The first three months of all employment is probationary, after which employment will take a permanent status. Salary reviews will be on an annual basis.
It is understood that you will start employment Monday, April 23, 1979. Thereafter, after being taken on our payroll, you may expect several days to be made available to yourself for moving purposes. Wachim Corp. will pay the commission incurred with the sale of your present house. They will also pay the moving of your personal belongings to Merrillville. We do ask that you solicit three separate bids in regards to the moving expense.
As a management employee of Wachim Corp., you would be entitled to two weeks paid vacation at the completion of one year of employment.

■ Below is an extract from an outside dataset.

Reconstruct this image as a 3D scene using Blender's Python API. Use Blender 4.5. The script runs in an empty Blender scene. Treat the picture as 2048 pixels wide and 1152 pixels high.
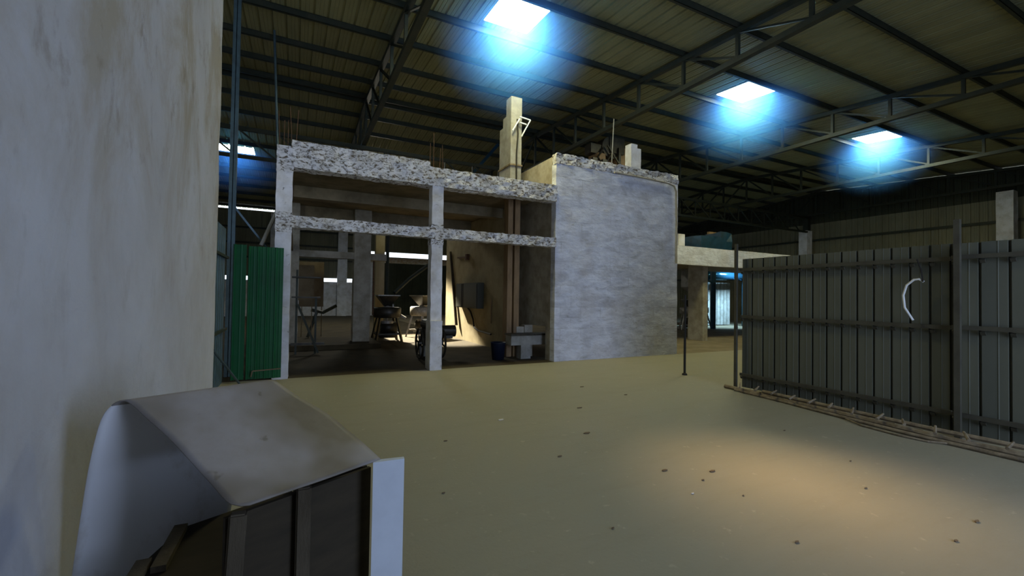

You will be placed on our management `Plan A' of our health and welfare plan of which your premiums will be company paid. After one year's employment from the anniversary date of December 31, 1979, you will also be placed in the company profit sharing plan.
Please sign the enclosed copy of this letter as to date of acceptance and return it to me as soon as possible. Again, Dick, it is my pleasure to have had the opportunity to become acquainted with you, and I am looking forward to a long and mutually beneficial relationship.
Respectfully, /s/ Bruce W. White Bruce W. White President WACHIM CORP. BWW/dj EnclosureP.S. After having had the pleasure of meeting Nancy, your joining us is a double pleasure. We're very anxious and excited not only about your joining our team, but the addition of your fine family to the local community. I will be glad to assist in your relocation in any way I can."
[5] The section and comment are identical with those of the first restatement.